Holy moly! I'm installing zope onto my debian laptop right now. I can't wait to play with it. My only question is should I attempt to get the latest and greatest zope (X3, I believe) and latest and greatest python (2.4), or stick with the standard apt-get stuff. Thanks again - I'm sure I'll have more questions as I delve deeper and discover more stuff. On Thu, 2 Dec 2004 12:40:59 +1100, Andrew Milton <akm@theinternet.com.au> wrote:
+-------[ Alan Snyder ]---------------------- | | I'm going to research more into this, but from what I've read here, | Zope is an application server and framework. Now, with that said, just | installing Zope, in and of itself, doesn't give you anything that you | could tinker with say in apache (like Plone).

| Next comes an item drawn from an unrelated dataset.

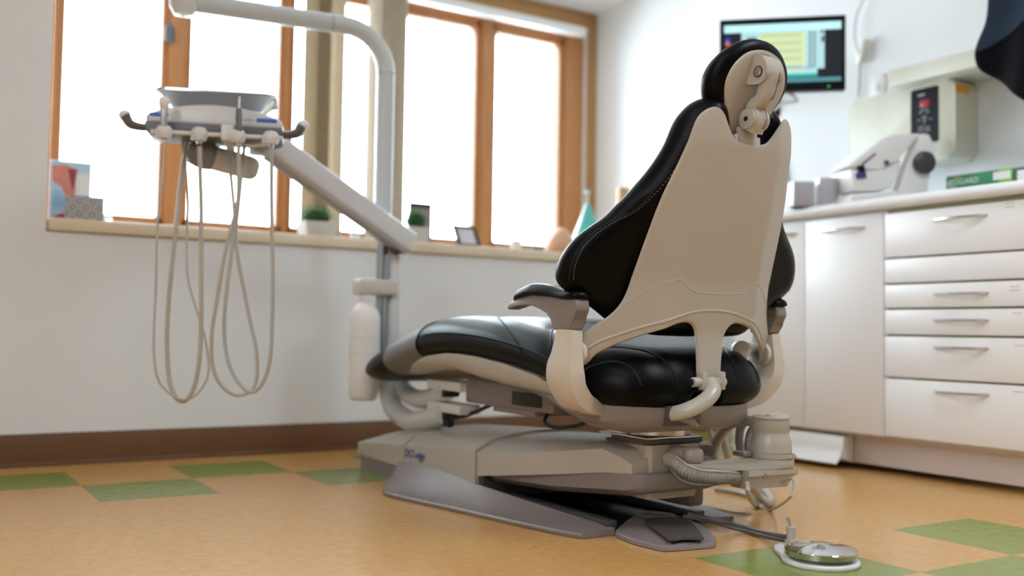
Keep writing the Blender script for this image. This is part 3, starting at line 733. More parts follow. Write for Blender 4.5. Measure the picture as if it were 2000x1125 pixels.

That's not entirely true, depending on what you mean by tinker.
Zope has through-the-web development available as well, so you can prototype applications or play with concepts from your browser, without doing python product development as it were.
[snip]
I do need CMS functions in the apps I'll be developing | (file upload/download, Wiki, etc.), so if I could get a consistent | look and feel from Plone and still have the power and functionality of | Zope, that would be good. Is this likely / possible, or, am I totally | off here?
You don't need Plone to get consistent look and feel. Zope comes with two templating systems , DTML, and ZPT (Zope Page Templates).
ZPT is quite easy to use to get a consistent look and feel. You design one master template that defines your structure (by defining content slots), includes your CSS, and javascript. Your remaining templates reference this main template and override or fill in slots from the master template.
This is exactly what Plone does, using the standard Zope items. Plone just provides a lot more "Portal" type functionality.